Conflicts of interest, broadly defined, arise when the personal interests of the employee (or firm), are in conflict with the interests of the company (or client).
For instance, if Transparen's Pricing Manager were to take an active role in a client firm that wished to do business with Transparen, the client might ask that person to provide favorable prices, similar to the prices Transparen paid. This request gives rise to a clear conflict of interest within that person, who wishes both to act correctly with respect to Transparen, which would mean charging prices in line with Transparen's mission and policies, as well as to act correctly with respect to the client, who would of course like to pay as little as possible.
A first position is required by Transparen in the matter of conflicts of interests. In other words, employees and officers of Transparen must, in the event of a conflict, side with Transparen in resolving the conflict. In the event described above, the Pricing Manager must not apply any favorable rules to the client's pricing, except to such an extent as might be applied if there were no pressure from the client.

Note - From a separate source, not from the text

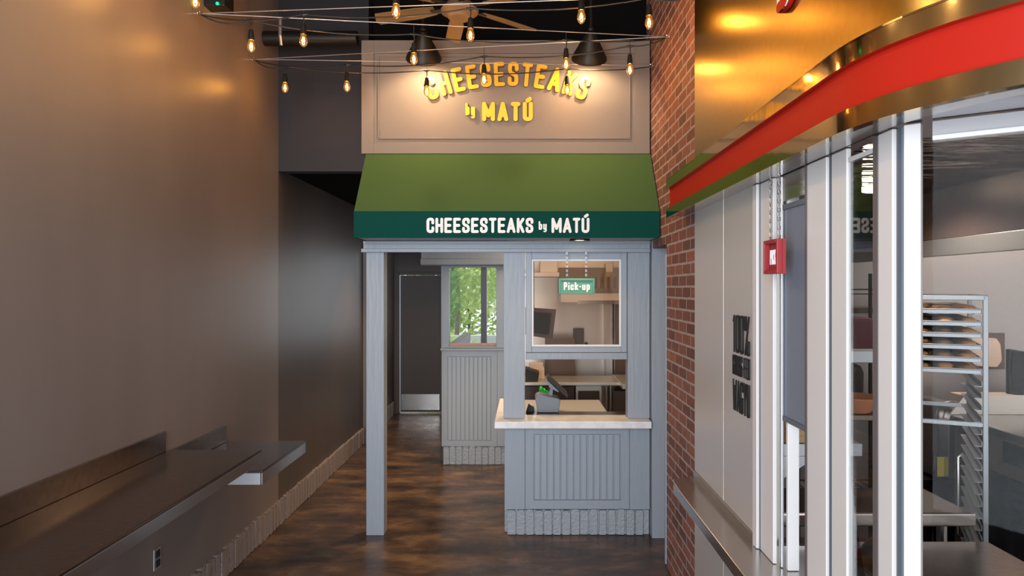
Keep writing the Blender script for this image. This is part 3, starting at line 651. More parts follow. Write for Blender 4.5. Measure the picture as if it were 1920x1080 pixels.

The first position is necessary because while it is important for everyone to avoid conflicts of interest, it is more important for Transparen to be free of conflicts of interest, than for individuals. If Transparen would be in a conflict of interest by the action of an individual who is an employee or officer of Transparen, then the employee or officer must not perform that action, even on personal time, and even if through some circumstance the employee or officer is in a position of personal conflict through doing what is right for Transparen.
Transparen owes duties of fairness to both its staff, and to its clients. If prices are artificially lowered for the benefit of one client, then the other clients lose the benefits of Transparen's staff because Transparen may not be able to finance growth if its prices are below market. In addition, clients would not like to know that they are paying more than other clients without a fair reason. A conflict of interest is not a fair reason to inflate the prices for some clients in order to subsidize the prices for other clients.